Give the data a second time, exactly and in full.
--- BEGIN Data block ---
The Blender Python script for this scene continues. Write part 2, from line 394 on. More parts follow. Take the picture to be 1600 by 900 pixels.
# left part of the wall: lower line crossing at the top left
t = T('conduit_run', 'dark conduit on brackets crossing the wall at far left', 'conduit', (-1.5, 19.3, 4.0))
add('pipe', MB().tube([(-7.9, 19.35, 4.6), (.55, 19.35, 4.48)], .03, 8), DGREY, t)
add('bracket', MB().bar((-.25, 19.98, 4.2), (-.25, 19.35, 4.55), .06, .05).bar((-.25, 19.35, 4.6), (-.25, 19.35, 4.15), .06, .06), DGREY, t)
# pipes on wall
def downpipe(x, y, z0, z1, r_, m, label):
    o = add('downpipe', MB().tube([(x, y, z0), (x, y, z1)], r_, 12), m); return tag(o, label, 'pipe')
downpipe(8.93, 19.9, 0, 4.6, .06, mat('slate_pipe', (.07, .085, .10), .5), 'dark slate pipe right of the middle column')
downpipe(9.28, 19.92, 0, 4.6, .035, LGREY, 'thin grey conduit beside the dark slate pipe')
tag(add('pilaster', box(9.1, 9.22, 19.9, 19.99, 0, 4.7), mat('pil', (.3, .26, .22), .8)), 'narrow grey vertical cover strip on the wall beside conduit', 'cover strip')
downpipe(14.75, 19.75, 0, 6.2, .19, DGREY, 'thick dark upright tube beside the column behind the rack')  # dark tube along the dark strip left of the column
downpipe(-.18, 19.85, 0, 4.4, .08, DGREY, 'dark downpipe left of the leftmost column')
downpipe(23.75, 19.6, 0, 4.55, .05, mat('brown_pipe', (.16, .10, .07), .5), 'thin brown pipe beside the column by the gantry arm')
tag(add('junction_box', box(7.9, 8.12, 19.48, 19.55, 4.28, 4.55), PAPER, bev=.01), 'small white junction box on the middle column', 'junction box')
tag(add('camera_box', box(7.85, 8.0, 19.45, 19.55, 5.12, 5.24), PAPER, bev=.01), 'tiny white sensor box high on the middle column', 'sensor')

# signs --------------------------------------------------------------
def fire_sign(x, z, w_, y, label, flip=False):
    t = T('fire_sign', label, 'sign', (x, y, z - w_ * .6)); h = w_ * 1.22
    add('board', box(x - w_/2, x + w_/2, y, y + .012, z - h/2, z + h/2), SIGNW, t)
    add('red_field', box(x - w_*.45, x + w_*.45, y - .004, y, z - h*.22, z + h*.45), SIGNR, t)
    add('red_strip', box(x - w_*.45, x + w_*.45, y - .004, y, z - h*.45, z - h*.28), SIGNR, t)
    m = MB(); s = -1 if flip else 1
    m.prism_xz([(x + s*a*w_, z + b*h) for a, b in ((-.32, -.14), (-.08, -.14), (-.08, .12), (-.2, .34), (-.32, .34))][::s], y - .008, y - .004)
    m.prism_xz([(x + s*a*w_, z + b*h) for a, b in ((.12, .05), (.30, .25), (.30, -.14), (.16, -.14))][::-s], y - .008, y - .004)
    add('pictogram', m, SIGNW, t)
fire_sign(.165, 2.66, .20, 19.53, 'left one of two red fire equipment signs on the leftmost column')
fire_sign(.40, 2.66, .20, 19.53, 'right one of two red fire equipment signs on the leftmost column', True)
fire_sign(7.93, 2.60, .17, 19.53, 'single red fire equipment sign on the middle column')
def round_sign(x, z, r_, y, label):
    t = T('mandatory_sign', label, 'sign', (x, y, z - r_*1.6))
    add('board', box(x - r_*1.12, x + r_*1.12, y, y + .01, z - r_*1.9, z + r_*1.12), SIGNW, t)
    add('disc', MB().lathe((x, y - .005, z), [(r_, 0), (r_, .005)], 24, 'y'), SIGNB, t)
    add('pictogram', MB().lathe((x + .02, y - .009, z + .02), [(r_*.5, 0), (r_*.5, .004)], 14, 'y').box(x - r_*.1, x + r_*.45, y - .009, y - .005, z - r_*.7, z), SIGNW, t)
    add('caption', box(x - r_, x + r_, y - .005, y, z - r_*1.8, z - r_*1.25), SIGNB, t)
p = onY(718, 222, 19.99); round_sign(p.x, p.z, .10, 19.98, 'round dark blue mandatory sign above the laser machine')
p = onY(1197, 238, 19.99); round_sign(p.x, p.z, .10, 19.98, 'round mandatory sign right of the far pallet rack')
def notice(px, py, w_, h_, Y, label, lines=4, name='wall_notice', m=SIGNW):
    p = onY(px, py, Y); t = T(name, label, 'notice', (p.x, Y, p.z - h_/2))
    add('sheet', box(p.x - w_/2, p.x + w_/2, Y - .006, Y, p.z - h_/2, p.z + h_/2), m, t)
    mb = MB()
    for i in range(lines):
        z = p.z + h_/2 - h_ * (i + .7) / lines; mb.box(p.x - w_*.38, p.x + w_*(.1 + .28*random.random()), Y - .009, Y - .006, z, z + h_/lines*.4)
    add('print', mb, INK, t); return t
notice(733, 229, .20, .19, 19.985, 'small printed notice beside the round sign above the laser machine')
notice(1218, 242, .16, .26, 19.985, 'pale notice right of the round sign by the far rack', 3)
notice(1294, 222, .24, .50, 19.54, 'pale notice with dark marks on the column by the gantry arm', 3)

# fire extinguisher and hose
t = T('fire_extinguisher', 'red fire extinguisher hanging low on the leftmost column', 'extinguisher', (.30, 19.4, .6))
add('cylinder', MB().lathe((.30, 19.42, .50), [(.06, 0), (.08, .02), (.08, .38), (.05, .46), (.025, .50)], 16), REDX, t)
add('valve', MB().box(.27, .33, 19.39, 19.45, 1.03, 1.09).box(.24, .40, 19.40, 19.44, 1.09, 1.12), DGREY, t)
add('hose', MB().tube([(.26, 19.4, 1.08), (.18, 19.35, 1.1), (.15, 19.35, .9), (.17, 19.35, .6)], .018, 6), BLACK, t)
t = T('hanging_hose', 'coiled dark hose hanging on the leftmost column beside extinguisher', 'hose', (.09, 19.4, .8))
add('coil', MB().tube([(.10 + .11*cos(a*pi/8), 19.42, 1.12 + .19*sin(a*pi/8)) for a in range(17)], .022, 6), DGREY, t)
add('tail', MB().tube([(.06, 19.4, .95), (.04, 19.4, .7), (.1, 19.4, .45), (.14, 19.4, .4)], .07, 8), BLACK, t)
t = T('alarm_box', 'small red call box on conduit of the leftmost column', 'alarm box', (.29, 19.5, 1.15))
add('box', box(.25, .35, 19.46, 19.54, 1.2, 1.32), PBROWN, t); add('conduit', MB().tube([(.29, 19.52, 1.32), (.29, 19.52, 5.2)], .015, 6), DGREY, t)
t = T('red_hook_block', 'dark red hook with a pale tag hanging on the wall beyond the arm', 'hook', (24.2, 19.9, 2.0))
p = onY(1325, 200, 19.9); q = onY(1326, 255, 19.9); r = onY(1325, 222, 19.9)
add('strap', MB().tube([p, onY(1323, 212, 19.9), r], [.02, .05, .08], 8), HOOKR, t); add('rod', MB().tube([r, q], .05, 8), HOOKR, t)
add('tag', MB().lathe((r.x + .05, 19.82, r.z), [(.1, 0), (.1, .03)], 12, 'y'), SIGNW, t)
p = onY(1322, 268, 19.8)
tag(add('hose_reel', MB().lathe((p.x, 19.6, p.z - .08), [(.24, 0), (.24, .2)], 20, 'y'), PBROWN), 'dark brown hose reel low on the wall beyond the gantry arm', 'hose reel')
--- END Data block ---
- **Task solution**
The Blender Python script for this scene continues. Write part 2, from line 394 on. More parts follow. Take the picture to be 1600 by 900 pixels.
# left part of the wall: lower line crossing at the top left
t = T('conduit_run', 'dark conduit on brackets crossing the wall at far left', 'conduit', (-1.5, 19.3, 4.0))
add('pipe', MB().tube([(-7.9, 19.35, 4.6), (.55, 19.35, 4.48)], .03, 8), DGREY, t)
add('bracket', MB().bar((-.25, 19.98, 4.2), (-.25, 19.35, 4.55), .06, .05).bar((-.25, 19.35, 4.6), (-.25, 19.35, 4.15), .06, .06), DGREY, t)
# pipes on wall
def downpipe(x, y, z0, z1, r_, m, label):
    o = add('downpipe', MB().tube([(x, y, z0), (x, y, z1)], r_, 12), m); return tag(o, label, 'pipe')
downpipe(8.93, 19.9, 0, 4.6, .06, mat('slate_pipe', (.07, .085, .10), .5), 'dark slate pipe right of the middle column')
downpipe(9.28, 19.92, 0, 4.6, .035, LGREY, 'thin grey conduit beside the dark slate pipe')
tag(add('pilaster', box(9.1, 9.22, 19.9, 19.99, 0, 4.7), mat('pil', (.3, .26, .22), .8)), 'narrow grey vertical cover strip on the wall beside conduit', 'cover strip')
downpipe(14.75, 19.75, 0, 6.2, .19, DGREY, 'thick dark upright tube beside the column behind the rack')  # dark tube along the dark strip left of the column
downpipe(-.18, 19.85, 0, 4.4, .08, DGREY, 'dark downpipe left of the leftmost column')
downpipe(23.75, 19.6, 0, 4.55, .05, mat('brown_pipe', (.16, .10, .07), .5), 'thin brown pipe beside the column by the gantry arm')
tag(add('junction_box', box(7.9, 8.12, 19.48, 19.55, 4.28, 4.55), PAPER, bev=.01), 'small white junction box on the middle column', 'junction box')
tag(add('camera_box', box(7.85, 8.0, 19.45, 19.55, 5.12, 5.24), PAPER, bev=.01), 'tiny white sensor box high on the middle column', 'sensor')

# signs --------------------------------------------------------------
def fire_sign(x, z, w_, y, label, flip=False):
    t = T('fire_sign', label, 'sign', (x, y, z - w_ * .6)); h = w_ * 1.22
    add('board', box(x - w_/2, x + w_/2, y, y + .012, z - h/2, z + h/2), SIGNW, t)
    add('red_field', box(x - w_*.45, x + w_*.45, y - .004, y, z - h*.22, z + h*.45), SIGNR, t)
    add('red_strip', box(x - w_*.45, x + w_*.45, y - .004, y, z - h*.45, z - h*.28), SIGNR, t)
    m = MB(); s = -1 if flip else 1
    m.prism_xz([(x + s*a*w_, z + b*h) for a, b in ((-.32, -.14), (-.08, -.14), (-.08, .12), (-.2, .34), (-.32, .34))][::s], y - .008, y - .004)
    m.prism_xz([(x + s*a*w_, z + b*h) for a, b in ((.12, .05), (.30, .25), (.30, -.14), (.16, -.14))][::-s], y - .008, y - .004)
    add('pictogram', m, SIGNW, t)
fire_sign(.165, 2.66, .20, 19.53, 'left one of two red fire equipment signs on the leftmost column')
fire_sign(.40, 2.66, .20, 19.53, 'right one of two red fire equipment signs on the leftmost column', True)
fire_sign(7.93, 2.60, .17, 19.53, 'single red fire equipment sign on the middle column')
def round_sign(x, z, r_, y, label):
    t = T('mandatory_sign', label, 'sign', (x, y, z - r_*1.6))
    add('board', box(x - r_*1.12, x + r_*1.12, y, y + .01, z - r_*1.9, z + r_*1.12), SIGNW, t)
    add('disc', MB().lathe((x, y - .005, z), [(r_, 0), (r_, .005)], 24, 'y'), SIGNB, t)
    add('pictogram', MB().lathe((x + .02, y - .009, z + .02), [(r_*.5, 0), (r_*.5, .004)], 14, 'y').box(x - r_*.1, x + r_*.45, y - .009, y - .005, z - r_*.7, z), SIGNW, t)
    add('caption', box(x - r_, x + r_, y - .005, y, z - r_*1.8, z - r_*1.25), SIGNB, t)
p = onY(718, 222, 19.99); round_sign(p.x, p.z, .10, 19.98, 'round dark blue mandatory sign above the laser machine')
p = onY(1197, 238, 19.99); round_sign(p.x, p.z, .10, 19.98, 'round mandatory sign right of the far pallet rack')
def notice(px, py, w_, h_, Y, label, lines=4, name='wall_notice', m=SIGNW):
    p = onY(px, py, Y); t = T(name, label, 'notice', (p.x, Y, p.z - h_/2))
    add('sheet', box(p.x - w_/2, p.x + w_/2, Y - .006, Y, p.z - h_/2, p.z + h_/2), m, t)
    mb = MB()
    for i in range(lines):
        z = p.z + h_/2 - h_ * (i + .7) / lines; mb.box(p.x - w_*.38, p.x + w_*(.1 + .28*random.random()), Y - .009, Y - .006, z, z + h_/lines*.4)
    add('print', mb, INK, t); return t
notice(733, 229, .20, .19, 19.985, 'small printed notice beside the round sign above the laser machine')
notice(1218, 242, .16, .26, 19.985, 'pale notice right of the round sign by the far rack', 3)
notice(1294, 222, .24, .50, 19.54, 'pale notice with dark marks on the column by the gantry arm', 3)

# fire extinguisher and hose
t = T('fire_extinguisher', 'red fire extinguisher hanging low on the leftmost column', 'extinguisher', (.30, 19.4, .6))
add('cylinder', MB().lathe((.30, 19.42, .50), [(.06, 0), (.08, .02), (.08, .38), (.05, .46), (.025, .50)], 16), REDX, t)
add('valve', MB().box(.27, .33, 19.39, 19.45, 1.03, 1.09).box(.24, .40, 19.40, 19.44, 1.09, 1.12), DGREY, t)
add('hose', MB().tube([(.26, 19.4, 1.08), (.18, 19.35, 1.1), (.15, 19.35, .9), (.17, 19.35, .6)], .018, 6), BLACK, t)
t = T('hanging_hose', 'coiled dark hose hanging on the leftmost column beside extinguisher', 'hose', (.09, 19.4, .8))
add('coil', MB().tube([(.10 + .11*cos(a*pi/8), 19.42, 1.12 + .19*sin(a*pi/8)) for a in range(17)], .022, 6), DGREY, t)
add('tail', MB().tube([(.06, 19.4, .95), (.04, 19.4, .7), (.1, 19.4, .45), (.14, 19.4, .4)], .07, 8), BLACK, t)
t = T('alarm_box', 'small red call box on conduit of the leftmost column', 'alarm box', (.29, 19.5, 1.15))
add('box', box(.25, .35, 19.46, 19.54, 1.2, 1.32), PBROWN, t); add('conduit', MB().tube([(.29, 19.52, 1.32), (.29, 19.52, 5.2)], .015, 6), DGREY, t)
t = T('red_hook_block', 'dark red hook with a pale tag hanging on the wall beyond the arm', 'hook', (24.2, 19.9, 2.0))
p = onY(1325, 200, 19.9); q = onY(1326, 255, 19.9); r = onY(1325, 222, 19.9)
add('strap', MB().tube([p, onY(1323, 212, 19.9), r], [.02, .05, .08], 8), HOOKR, t); add('rod', MB().tube([r, q], .05, 8), HOOKR, t)
add('tag', MB().lathe((r.x + .05, 19.82, r.z), [(.1, 0), (.1, .03)], 12, 'y'), SIGNW, t)
p = onY(1322, 268, 19.8)
tag(add('hose_reel', MB().lathe((p.x, 19.6, p.z - .08), [(.24, 0), (.24, .2)], 20, 'y'), PBROWN), 'dark brown hose reel low on the wall beyond the gantry arm', 'hose reel')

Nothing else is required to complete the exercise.